Być może po raz kolejny nie uda się zrównać stawek akcyzy na olej opałowy i napędowy — tym samym nie uda się zlikwidować działania mafii paliwowej „w zarodku” — powiedziała wczoraj Zyta Gilowska, wicepremier i minister finansów.
Jak informowaliśmy, Ministerstwo Finansów zawiesiło na kołku prace nad projektem ustawy. Jako powód podano wątpliwości zgłoszone podczas uzgodnień międzyresortowych i konsultacji społecznych.
— Nie możemy się spieszyć dlatego, że do naszych propozycji zgłoszono mnóstwo uwag. Być może i tym razem nie uda się tego przeforsować — mówi Zyta Gilowska.
Wicepremier zdaje sobie sprawę, że będzie jej trudno uzyskać polityczne poparcie dla takiego posunięcia.
Od połowy 2005 r. kolejni ministrowie finansów wyrażają wielką chęć zrównania akcyzy na olej opałowy i napędowy.
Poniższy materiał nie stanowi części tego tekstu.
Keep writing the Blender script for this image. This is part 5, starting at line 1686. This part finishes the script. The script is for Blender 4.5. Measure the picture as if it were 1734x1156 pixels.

Tłumaczą to walką z szarą strefą i powszechnym, w ocenie MF, wlewaniu do baków pojazdów zamiast diesla sporo tańszego oleju opałowego. Zyta Gilowska chciała więc 1 września 2007 r. zwiększyć akcyzę na opałowy z 232 zł za 1 tys. litrów do 1139 zł, a na autogaz z 695 zł za tonę do 1100 zł.